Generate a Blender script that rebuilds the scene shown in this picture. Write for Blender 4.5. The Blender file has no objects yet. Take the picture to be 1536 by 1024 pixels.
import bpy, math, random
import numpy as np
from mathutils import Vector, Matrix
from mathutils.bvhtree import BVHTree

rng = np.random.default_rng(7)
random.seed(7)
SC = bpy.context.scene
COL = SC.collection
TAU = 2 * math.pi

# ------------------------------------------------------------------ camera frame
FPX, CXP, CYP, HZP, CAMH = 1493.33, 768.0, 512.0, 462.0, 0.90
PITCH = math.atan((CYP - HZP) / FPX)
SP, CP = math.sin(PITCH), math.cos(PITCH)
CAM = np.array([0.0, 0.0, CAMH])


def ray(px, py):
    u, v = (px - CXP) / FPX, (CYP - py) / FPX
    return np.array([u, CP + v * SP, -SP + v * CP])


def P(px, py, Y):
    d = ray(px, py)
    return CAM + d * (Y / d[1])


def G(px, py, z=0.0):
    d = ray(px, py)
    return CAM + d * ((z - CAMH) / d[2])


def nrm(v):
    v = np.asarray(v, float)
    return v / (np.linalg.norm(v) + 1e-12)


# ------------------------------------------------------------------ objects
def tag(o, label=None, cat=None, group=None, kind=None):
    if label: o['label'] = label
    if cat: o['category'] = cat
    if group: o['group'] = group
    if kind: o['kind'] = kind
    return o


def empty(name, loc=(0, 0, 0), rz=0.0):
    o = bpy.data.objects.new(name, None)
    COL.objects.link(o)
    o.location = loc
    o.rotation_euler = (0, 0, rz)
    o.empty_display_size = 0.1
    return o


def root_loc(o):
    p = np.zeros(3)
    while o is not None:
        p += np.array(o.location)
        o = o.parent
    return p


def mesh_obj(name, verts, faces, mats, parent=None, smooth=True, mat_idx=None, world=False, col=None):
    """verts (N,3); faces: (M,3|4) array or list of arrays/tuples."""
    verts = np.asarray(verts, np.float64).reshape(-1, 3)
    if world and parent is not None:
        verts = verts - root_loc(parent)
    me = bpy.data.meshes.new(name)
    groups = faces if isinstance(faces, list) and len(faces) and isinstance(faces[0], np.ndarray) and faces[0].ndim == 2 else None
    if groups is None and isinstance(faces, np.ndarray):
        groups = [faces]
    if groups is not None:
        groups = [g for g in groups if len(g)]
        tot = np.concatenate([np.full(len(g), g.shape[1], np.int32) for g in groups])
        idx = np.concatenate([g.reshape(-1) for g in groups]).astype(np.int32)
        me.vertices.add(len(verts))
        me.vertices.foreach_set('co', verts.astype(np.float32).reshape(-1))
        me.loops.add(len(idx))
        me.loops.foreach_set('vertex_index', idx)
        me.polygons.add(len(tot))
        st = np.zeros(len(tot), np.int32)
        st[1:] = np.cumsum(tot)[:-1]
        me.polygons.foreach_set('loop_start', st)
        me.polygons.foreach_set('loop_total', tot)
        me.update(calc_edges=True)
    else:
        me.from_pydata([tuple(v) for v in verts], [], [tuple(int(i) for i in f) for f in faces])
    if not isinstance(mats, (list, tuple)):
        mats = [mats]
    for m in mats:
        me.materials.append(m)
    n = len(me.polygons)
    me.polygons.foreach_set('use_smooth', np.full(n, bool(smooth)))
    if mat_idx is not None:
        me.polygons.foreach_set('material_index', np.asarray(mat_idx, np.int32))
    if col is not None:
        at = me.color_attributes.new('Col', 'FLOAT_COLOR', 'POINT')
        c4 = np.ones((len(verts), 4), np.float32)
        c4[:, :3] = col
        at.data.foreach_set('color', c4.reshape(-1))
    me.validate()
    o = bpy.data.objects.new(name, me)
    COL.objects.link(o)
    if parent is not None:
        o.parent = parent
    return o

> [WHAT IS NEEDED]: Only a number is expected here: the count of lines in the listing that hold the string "objects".

> [COMPLETE RESPONSE]: 6